How to find a subset of numbers from 2 to 1000 that will give you the max sum under the condition that any two numbers from the subset don't share common prime factors (e.g., 1000 and 500 share the prime factor 2)?
One (maybe easier) variation to the above question: what is the largest number in the subset? We know that 997 is a prime number, and it is easy to rule out 1000 and 998, thus the question becomes whether is 999 in the subset?
Create a graph with nodes {2, ..., 1000}, and edges when nodes have gcd > 1. Solution to this problem is same as finding maximum-weight independent set problem, which is NP-hard except in some special cases. This graph case doesn't look like a spacial case from list on Wikipedia page or even on this list.
Update
As James suggested it is possible to reduce number of nodes in this graph.
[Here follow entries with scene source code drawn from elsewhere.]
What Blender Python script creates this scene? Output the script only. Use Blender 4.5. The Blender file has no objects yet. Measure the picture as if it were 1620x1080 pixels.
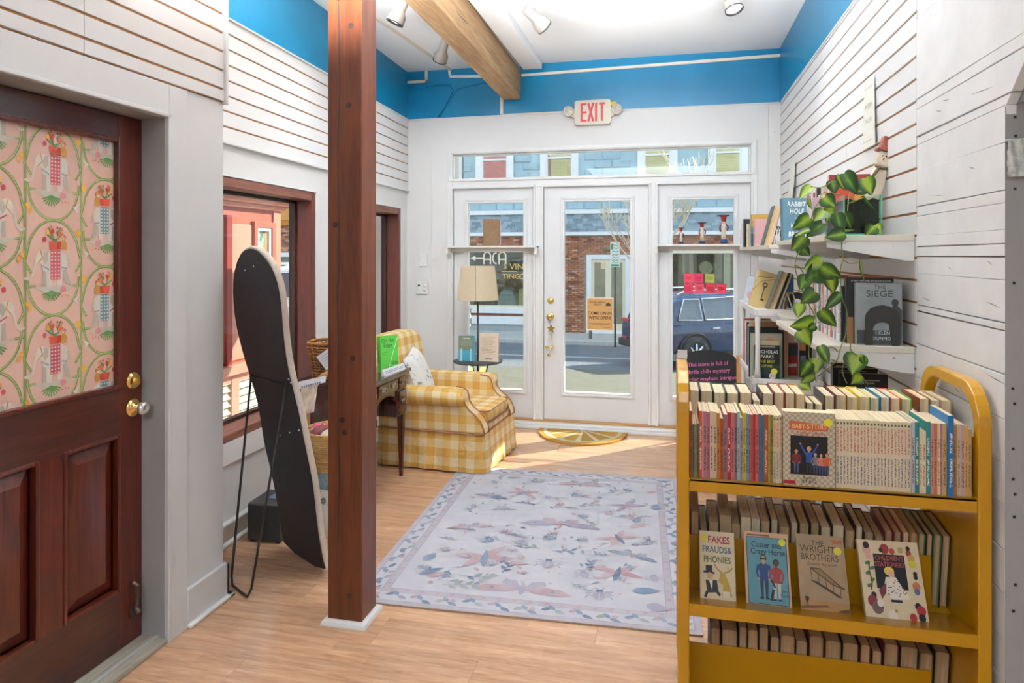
import bpy, bmesh, math, random
from mathutils import Matrix, Vector
random.seed(11)
S = bpy.context.scene
COL = S.collection
PI = math.pi

# ------------------------------------------------------------------ camera
cam_d = bpy.data.cameras.new('camera')
cam_d.sensor_width = 36.0
cam_d.lens = 24.0
cam_d.shift_y = -138.0 / 1620.0
cam_d.clip_start = 0.05
cam_d.clip_end = 300
cam = bpy.data.objects.new('camera', cam_d)
COL.objects.link(cam)
cam.location = (0, 0, 1.5)
cam.rotation_euler = (PI / 2, 0, math.atan(250.0 / 1080.0))
S.camera = cam

# ------------------------------------------------------------------ view
S.view_settings.view_transform = 'Standard'
S.view_settings.look = 'None'
S.view_settings.gamma = 1.0
S.view_settings.use_curve_mapping = False
S.view_settings.exposure = 0.8

# ------------------------------------------------------------------ sky
W = bpy.data.worlds.new('sky')
S.world = W
W.use_nodes = True
nt = W.node_tree
nt.nodes.clear()
wo = nt.nodes.new('ShaderNodeOutputWorld')
bg = nt.nodes.new('ShaderNodeBackground')
tc = nt.nodes.new('ShaderNodeTexCoord')
sx = nt.nodes.new('ShaderNodeSeparateXYZ')
cr = nt.nodes.new('ShaderNodeValToRGB')
cr.color_ramp.elements[0].position = 0.0
cr.color_ramp.elements[0].color = (0.90, 0.93, 0.97, 1)
cr.color_ramp.elements[1].position = 0.7
cr.color_ramp.elements[1].color = (0.52, 0.68, 0.92, 1)
nt.links.new(tc.outputs['Generated'], sx.inputs[0])
nt.links.new(sx.outputs['Z'], cr.inputs[0])
nt.links.new(cr.outputs[0], bg.inputs['Color'])
nt.links.new(bg.outputs[0], wo.inputs['Surface'])
bg.inputs['Strength'].default_value = 1.25

# ------------------------------------------------------------------ sun and added fill lights
def lamp(name, kind, loc, energy, color=(1, 1, 1), **kw):
    d = bpy.data.lights.new(name, kind)
    d.energy = energy
    d.color = color
    for k, v in kw.items():
        if k != 'rot' and k != 'aim':
            setattr(d, k, v)
    o = bpy.data.objects.new(name, d)
    COL.objects.link(o)
    o.location = loc
    if 'rot' in kw:
        o.rotation_euler = kw['rot']
    if 'aim' in kw:
        o.rotation_euler = (Vector(kw['aim']) - Vector(loc)).to_track_quat('-Z', 'Y').to_euler()
    return o

SUN = Vector((0.62, 0.50, 0.60)).normalized()      # towards the sun
lamp('sun', 'SUN', (0, 0, 20), 6.4, (1.0, 0.93, 0.80), angle=0.009, rot=SUN.to_track_quat('Z', 'Y').to_euler())
# unseen fill lights added behind the camera to lift the room
COOL = (0.93, 0.97, 1.0)
FILL_TINT = (0.84, 0.93, 1.0)
lamp('fill_panel', 'AREA', (-0.4, -1.6, 3.08), 38, FILL_TINT, shape='RECTANGLE', size=2.2, size_y=1.6)
lamp('fill_uplight', 'AREA', (-0.4, -1.6, 2.45), 24, FILL_TINT, shape='RECTANGLE', size=1.8, size_y=0.5, rot=(PI, 0, 0))
# added unseen fill, brightens the ceiling towards the door
lamp('fill_uplight', 'AREA', (-0.50, 1.55, 2.16), 88, COOL, shape='RECTANGLE', size=2.3, size_y=0.2, spread=math.radians(58), rot=(PI - 0.90, 0, 0))
lamp('fill_uplight', 'AREA', (-1.60, 2.25, 2.42), 20, COOL, shape='RECTANGLE', size=0.2, size_y=0.2, spread=math.radians(52), rot=(PI - 0.80, 0, 0))
# added unseen spots without heads, brighten the door wall
for tx, ax in ((-1.60, -1.5), (-0.83, -0.7), (0.345, 0.2)):
    lamp('room_spot', 'SPOT', (tx, 2.35, 2.98), 35, COOL, spot_size=math.radians(62), spot_blend=0.7, shadow_soft_size=0.06, aim=(ax, 5.9, 1.35))

# ------------------------------------------------------------------ mesh helpers
def lin(h):
    h = h.lstrip('#')
    out = []
    for i in (0, 2, 4):
        c = int(h[i:i + 2], 16) / 255.0
        out.append(c / 12.92 if c <= 0.04045 else ((c + 0.055) / 1.055) ** 2.4)
    return tuple(out)

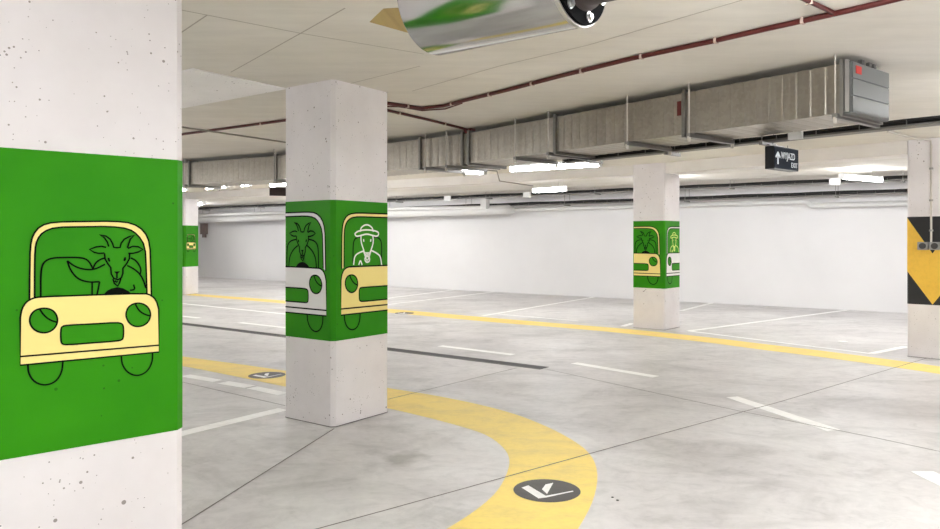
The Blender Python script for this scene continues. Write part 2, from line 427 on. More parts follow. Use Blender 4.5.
def column(label, Fc, a, b, la, lb, ch=.035, band=(BZ0, BZ1)):
    c = Vector(Fc)+Vector(a)*la/2+Vector(b)*lb/2
    t = thing('concrete_column', (c.x, c.y, 0), label, 'column', 'painted concrete columns')
    mb = MB(); mb.prism(footprint(Fc, a, b, la, lb, ch), 0.0005, CEIL-.0005); mb.build('shaft', M['column'], t)
    mb = MB(); mb.prism(footprint(Fc, a, b, la, lb, ch, .004), 0.0024, .007); mb.build('base_joint', M['seam'], t)
    mb = MB(); mb.prism(footprint(Fc, a, b, la, lb, ch, .003), band[0], band[1]); mb.build('painted_band', M['green'], t)
    return t
# left column (its far right corner is LE)
colL = column('large near column at the left edge with a goat driving a cream car', LE-LA*LW, LA, LB, LW, .75, .03, (.714, 1.831))
draw(colL, faceL, 'r', CR, 1, 1, ZB, 'cream', 'goat', .0062)
# middle column
MA, MBd = Vector((.588, .809)), Vector((-.809, .588)); MF = Vector((-1.093, 5.785))
colM = column('middle column in front of the yellow curve with a white car and a cream car', MF, MA, MBd, .665, .60, .03)
fML = Face(MF+MBd*.60, -MBd, -MA, .03, .60-.03); fMR = Face(MF, MA, -MBd, .03, .665-.03)
SC = lambda x, y: fMR.px(330+x/3.532, 195+y/3.532)
scs = lambda l: [SC(*p) for p in l]
SHEEP = dict(
 seat=[smooth(scs(l)) for l in ([(80,240),(80,170),(88,152),(106,148)], [(180,240),(182,172),(174,152),(152,148)])],
 lines=[smooth(scs(l)) for l in ([(105,130),(109,113),(128,103),(147,113),(152,130)], [(88,135),(98,127),(128,122),(162,127),(172,135),(166,147),(150,143),(128,137),(108,143),(92,147),(86,138),(88,135)],
   [(108,145),(108,165),(116,190),(122,208),(130,216),(138,207),(147,185),(152,165),(150,144)], [(82,247),(85,216),(100,204),(119,197)], [(181,247),(177,216),(162,204),(143,195)], [(118,200),(130,240),(143,198)],
   [(121,226),(124,219),(130,217),(137,219),(139,226),(137,235),(130,238),(124,235),(121,226)], [(100,247),(106,228),(112,247)])],
 fills=[scs(l) for l in ([(122,202),(138,202),(130,212)], [(115,156),(119,156),(120,165),(116,165)], [(141,156),(145,156),(144,165),(140,165)])])
draw(colM, fML, 'r', fML.ps(326.8), 1.58, 1.59, .75, 'white_paint', 'goat', .0115, None, fML.ps(302.8), .3)
draw(colM, fMR, 'l', fMR.ps(340.6), 1.58, 1.59, .75, 'cream', 'sheep', .0115, lambda l: l, None, .3)
# far column standing free on the right
FA, FB = Vector((.643, .766)), Vector((-.766, .643)); FF = Vector((3.23, 12.03))
colF = column('distant column in the middle of the row, cream car left and white car right', FF, FA, FB, .6, .58, .02)
fFL = Face(FF+FB*.58, -FB, -FA, .02, .56); fFR = Face(FF, FA, -FB, .02, .58)
draw(colF, fFL, 'r', fFL.ps(660.4), 1.58, 1.59, .75, 'cream', 'goat', .013, None, fFL.ps(645.6), .3)
s_off = fFR.ps(666.3) - fMR.ps(340.6)
draw(colF, fFR, 'l', fFR.ps(666.3), 1.58, 1.59, .75, 'white_paint', 'lime', .013, lambda l: [(u+s_off, z) for u, z in l], None, .3)
# distant pillar at the far left
PA, PB = Vector((.24, .971)), Vector((-.971, .24)); PE = Vector((-7.63, 20.4)); PL = .62
colP = column('most distant column, in the gap beside the near left column', PE-PA*PL, PA, PB, PL, .6, .03, (.765, 1.90))
fP = Face(PE, PA, -PB, -PL+.03, -.03)
draw(colP, fP, 'r', fP.ps(195.6), .85, .8, 1.17, 'cream', 'goat', .012)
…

Lets say that signature of a number N with prime decomposition p1^k1*...*pn^kn is a tuple (p1, ..., pn).
First reduction is to remove nodes when there is nodes with larger value and same signature. That reduces graph to 607 nodes.
Next reduction is to remove node N with signature (p1, ..., pn) if there are nodes with signatures that is decomposition of (p1, ..., pn) and there sum is >= N. That reduces graph to 277 nodes.
From these nodes 73 are isolated nodes (primes > 500.)